SUPPLIED DATA:
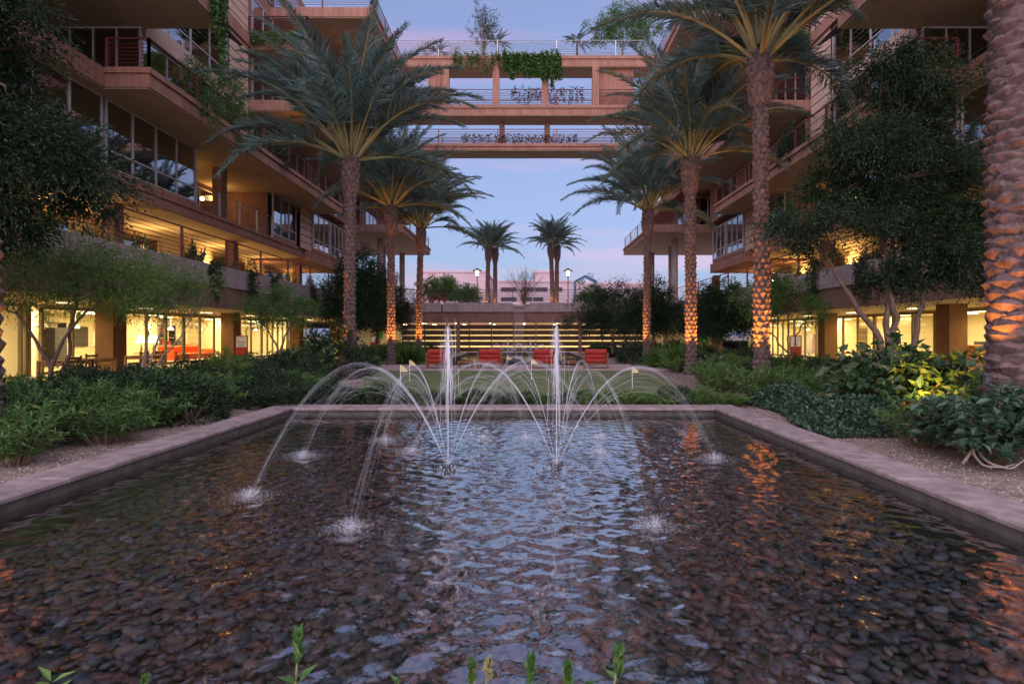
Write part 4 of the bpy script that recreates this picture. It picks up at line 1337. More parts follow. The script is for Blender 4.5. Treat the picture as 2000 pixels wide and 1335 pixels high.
def bed(kinds, pts_poly, n, hmin, hmax, wmin, wmax, label, group, seed, mind=.5):
    r = np.random.default_rng(seed)
    P = np.array(pts_poly); lo, hi = P.min(0), P.max(0)
    got = []
    for t in range(n * 60):
        if len(got) >= n:
            break
        x, y = r.uniform(lo[0], hi[0]), r.uniform(lo[1], hi[1])
        ins = False
        for (x1, y1), (x2, y2) in zip(P, np.roll(P, -1, 0)):
            if (y1 > y) != (y2 > y) and x < (x2 - x1) * (y - y1) / (y2 - y1) + x1:
                ins = not ins
        if any((x - a) ** 2 + (y - b) ** 2 < 1.15 ** 2 or (abs(x - a) < .55 and -1.5 < y - b < 0) for a, b in PALM_AT):
            continue
        if not ins or any((x - a) ** 2 + (y - b) ** 2 < mind ** 2 for a, b in got):
            continue
        got.append((x, y))
        k = kinds[int(r.integers(len(kinds)))]
        h = r.uniform(hmin, hmax)
        tx = (x - lo[0]) / (hi[0] - lo[0]); ty = (y - lo[1]) / (hi[1] - lo[1])
        if hi[0] < 0:
            tx = 1 - tx
        size = ('low', 'middling', 'tall')[min(2, int(3 * (h - hmin) / (hmax - hmin)))]
        row = ('poolward row', 'second row', 'third row', 'row nearest the arcade')[min(3, int(tx * 4))] if n > 15 else ('first part', 'middle', 'last part')[min(2, int(tx * 3))]
        end = ('near', 'middle', 'far')[min(2, int(ty * 3))]
        shrub(k, x, y, h, r.uniform(wmin, wmax), '%s %s shrub, %s, %s end of %s' % (size, KD[k], row, end, label), group, r)


bed(['leafy', 'round', 'leafy'], [(-5.75, 7.0), (-5.75, 10.2), (-6.1, 11.6), (-9.8, 11.6), (-9.8, 7.6), (-6.8, 6.2)], 34, .62, .98, 1.1, 1.5, 'left poolside bed', 'left poolside shrubs', 41, .62)
bed(['round', 'leafy'], [(-5.8, 11.8), (-5.5, 14.5), (-6.6, 17.0), (-10.8, 17.0), (-10.5, 11.8)], 36, .45, .75, 1.1, 1.6, 'left bed beside green', 'left bed shrubs beside the green', 42, .66)
bed(['leafy', 'round', 'light'], [(-6.2, 17.0), (-6.0, 23.0), (-11.0, 23.0), (-11.0, 17.0)], 34, .55, 1.0, 1.2, 1.7, 'left palm bed', 'shrubs among the left palms', 43, .72)
bed(['leafy', 'round', 'light'], [(-5.9, 26.6), (-5.9, 43), (-11.5, 43), (-11.5, 23.5), (-8.5, 23.5)], 34, .6, 1.2, 1.4, 2.0, 'far left bed', 'shrubs of the far left bed', 44, .9)
bed(['leafy', 'broad', 'leafy'], [(4.9, 12.4), (4.9, 16.5), (6.6, 19.0), (11.3, 19.0), (11.3, 10.6), (6.6, 10.0)], 52, .62, 1.02, 1.1, 1.6, 'right poolside bed', 'right bed shrubs beside the green', 45, .66)
bed(['round', 'leafy', 'light'], [(6.2, 19.5), (5.9, 26), (11.3, 27), (11.3, 19.5)], 26, .5, 1.0, 1.2, 1.7, 'right palm bed', 'shrubs among the right palms', 46, .8)
bed(['round', 'leafy'], [(5.2, 26.8), (5.0, 43), (11.6, 43), (11.6, 27.3)], 36, .6, 1.3, 1.4, 2.0, 'far right bed', 'shrubs of the far right bed', 47, .9)
bed(['round'], [(-5.6, 11.45), (-3.0, 11.45), (-3.0, 12.6), (-5.6, 12.9)], 9, .32, .46, 1.0, 1.3, 'hedge at left pool corner', 'low hedge behind the pool, left', 48, .45)
bed(['round', 'leafy'], [(-2.0, 11.45), (.6, 11.45), (.6, 12.0), (-2.0, 12.0)], 7, .26, .40, .8, 1.1, 'hedge behind central coping', 'low hedge behind the pool, middle', 49, .34)
bed(['round', 'leafy', 'light'], [(.9, 11.5), (4.6, 11.5), (4.6, 12.2), (.9, 12.2)], 12, .28, .46, .8, 1.2, 'hedge behind right coping', 'low hedge behind the pool, right', 50, .36)
bed(['round'], [(-4.2, 26.7), (3.5, 26.7), (3.5, 27.7), (-4.2, 27.7)], 9, .28, .42, 1.0, 1.4, 'planting behind armchairs', 'low planting behind the armchairs', 51, .6)
# large shrubs one can tell apart
shrub('round', PX(645, 19.2), 19.2, 1.85, 2.5, 'large rounded dark shrub left of the big left palm', 'single shrubs')
shrub('broad', PX(610, 18.0), 18.0, 1.45, 1.5, 'bushy broad-leaved shrub beside the large rounded shrub', 'single shrubs')
shrub('light', PX(445, 15.5), 15.5, 1.25, 1.5, 'pale green bush before the red-framed sign on the left', 'single shrubs')
shrub('round', PX(513, 16.5), 16.5, .8, 1.1, 'small dark ball-shaped shrub below the young left tree', 'single shrubs')
shrub('broad', PX(1770, 9.6), 9.6, 1.62, 2.3, 'tall broad-leaved shrub lit golden from below by the right storefront', 'single shrubs')
shrub('broad', PX(1700, 10.6), 10.6, 1.4, 1.6, 'broad-leaved shrub left of the golden lit shrub', 'single shrubs')
shrub('leafy', PX(1850, 9.6), 9.6, 1.15, 1.1, 'lit shrub right of the golden broad-leaved shrub', 'single shrubs')
shrub('blue', PX(1935, 6.5), 6.5, .98, 1.7, 'broad-leaved bluish shrub under the near right palm trunk', 'single shrubs')
shrub('blue', PX(1985, 7.0), 7.0, .9, 1.5, 'broad-leaved bluish shrub cut by the right picture edge', 'single shrubs')
shrub('leafy', PX(1800, 7.4), 7.4, .8, 1.3, 'green shrub with thin brown stems over the right gravel', 'single shrubs')
shrub('leafy', PX(20, 6.9), 6.9, .95, 1.4, 'leafy shrub at the left edge before the glowing trunk sliver', 'single shrubs')
shrub('leafy', PX(60, 6.6), 6.4, .75, 1.1, 'low leafy shrub nearest the camera at the left edge', 'single shrubs')
shrub('grass', PX(1290, 25.0), 25.0, 1.2, 1.5, 'strappy green clump beside the far right palm', 'single shrubs')
shrub('grass', PX(1330, 23.5), 23.5, 1.4, 1.6, 'tall strappy clump left of the glowing right palm', 'single shrubs')
shrub('grass', PX(800, 28.5), 28.5, 1.3, 1.8, 'fountain-shaped grass between the two far left palms', 'single shrubs')
uplight(PX(1812, 8.5), 8.45, 0.35, (PX(1795, 9.5), 9.5, 1.15), 30, 'small uplight hidden in the golden lit shrub', (1.0, .50, .08), 110, 'shrub uplights')
uplight(PX(1600, 14.0), 14.0, 0.45, (PX(1600, 14.2), 14.3, 1.4), 8, 'small uplight hidden in the right hedge near the easel sign', (1.0, .66, .15), 100, 'shrub uplights')
uplight(PX(660, 21.5), 21.5, 0.3, (PX(650, 21), 21, 1.4), 14, 'small uplight hidden behind the large rounded shrub', (1.0, .45, .1), 110, 'shrub uplights')


def ground_cover():
    """dense low mat of leaves along the right coping"""
    r = np.random.default_rng(60)
    n = 9000
    y = r.uniform(8.0, 12.0, n)
    x0 = 4.62 + .25 * np.sin(y * 1.3); wid = 1.0 + .35 * np.sin(y * 2.1 + 1) + .45 * np.clip((10.4 - y) / 2, 0, 1)
    t = r.random(n)
    x = x0 + wid * t
    h = (.40 + .08 * np.sin(x * 5 + y * 4)) * np.clip(np.minimum(t * 3.2, (1 - t) * 5 + .6), .15, 1) * np.clip((y - 7.9) * 2, .2, 1)
    z = h * r.uniform(.35, 1, n) ** .5
    d = unit(n, r) * .8 + (0, 0, .35)
    V, F = leaf_arrays(np.stack([x, y, z], -1), d, r.uniform(.06, .10, n), r.uniform(.045, .07, n), None, .2, r)
    o = MB().add(V, F).build('ground_cover', M['leaf_blue'])
    tag(o, 'dense low mat of dark glossy leaves along the right coping', 'ground cover', kind='stuff')


ground_cover()


def branches():
    """bare twisted pale branches lying at the right edge"""
    e = empty('twisted_branch', (PX(1930, 6.2), 6.0, 0), label='bare pale twisted branches trailing over the gravel at the right', cat='branch')
    P = [[(1880, 905, 6.3), (1905, 870, 6.25), (1900, 885, 6.2), (1920, 910, 6.1), (1960, 912, 6.1), (1985, 905, 6.1)], [(1905, 855, 6.5), (1915, 890, 6.25), (1935, 905, 6.15), (1975, 918, 6.05), (2010, 890, 6.1)],
         [(1912, 850, 6.6), (1918, 872, 6.5), (1940, 880, 6.4), (1985, 885, 6.4), (2010, 920, 6.2)], [(1860, 845, 6.9), (1880, 872, 6.7), (1890, 900, 6.4)]]
    for p in P:
        q = np.array([(PX(a, d), d, max(.03, PZ(b, d))) for a, b, d in p]) - np.array(e.location)
        t = np.linspace(0, 1, len(q)); tt = np.linspace(0, 1, 24)
        c = np.stack([np.interp(tt, t, q[:, k]) for k in range(3)], -1)
        c = np.concatenate([[c[0]], (c[:-2] + c[1:-1] + c[2:]) / 3, [c[-1]]])
        child('branch', MB().tube(c, .018 * (1 - .5 * tt), 6).mesh('branch', M['palewood'], True), e)


branches()

# sprigs of the planting in front of the camera, cut by the lower picture edge
def sprig(px, py, d, n, ln, label, mat, spike=False, seed=0):
    r = np.random.default_rng(300 + seed)
    zt = PZ(py, d); x = PX(px, d)
    e = empty('sprig', (x, d, 0.0), label=label, cat='plant', group='sprigs at the lower edge')
    sx = r.normal() * .03
    q = np.array([(sx * .3, 0, 0), (sx, 0, zt * .6), (0, 0, zt - ln * .2)])
    child('stem', MB().tube(q, [.006, .005, .002], 5).mesh('stem', M['rachis']), e)
    if spike:
        k = 26
        z = np.linspace(zt - ln, zt, k); a = r.uniform(0, 6.28, k)
        c = np.stack([.004 * np.cos(a), .004 * np.sin(a), z], -1); dd = np.stack([np.cos(a) * .22, np.sin(a) * .22, np.ones(k)], -1)
        V, F = leaf_arrays(c, dd, ln * .45, .016, None, .2, r)
        child('bud', MB().add(V, F).mesh('bud', mat), e)
    k = n
    a = np.arange(k) * 2.4 + r.uniform(0, 6); z = zt - (ln * 1.15 if spike else 0) - r.uniform(0, .10, k)
    c = np.stack([np.zeros(k), np.zeros(k), z], -1); el = r.uniform(.2, .9, k)
    dd = np.stack([np.cos(a) * np.cos(el), np.sin(a) * np.cos(el), np.sin(el)], -1)
    for i in range(k):
        V, F = leaf_arrays(c[i:i + 1], dd[i:i + 1], ln * (.8 if spike else 1.0), ln * .38, np.array([[0, 0, 1.0]]), .2, r)
        child('leaf', MB().add(V, F).mesh('leaf', mat if not spike else M['leaf_mid']), e)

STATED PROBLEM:
Only the number is wanted: how many lines of the material above include the word "picture"?

WRITTEN REPLY:
3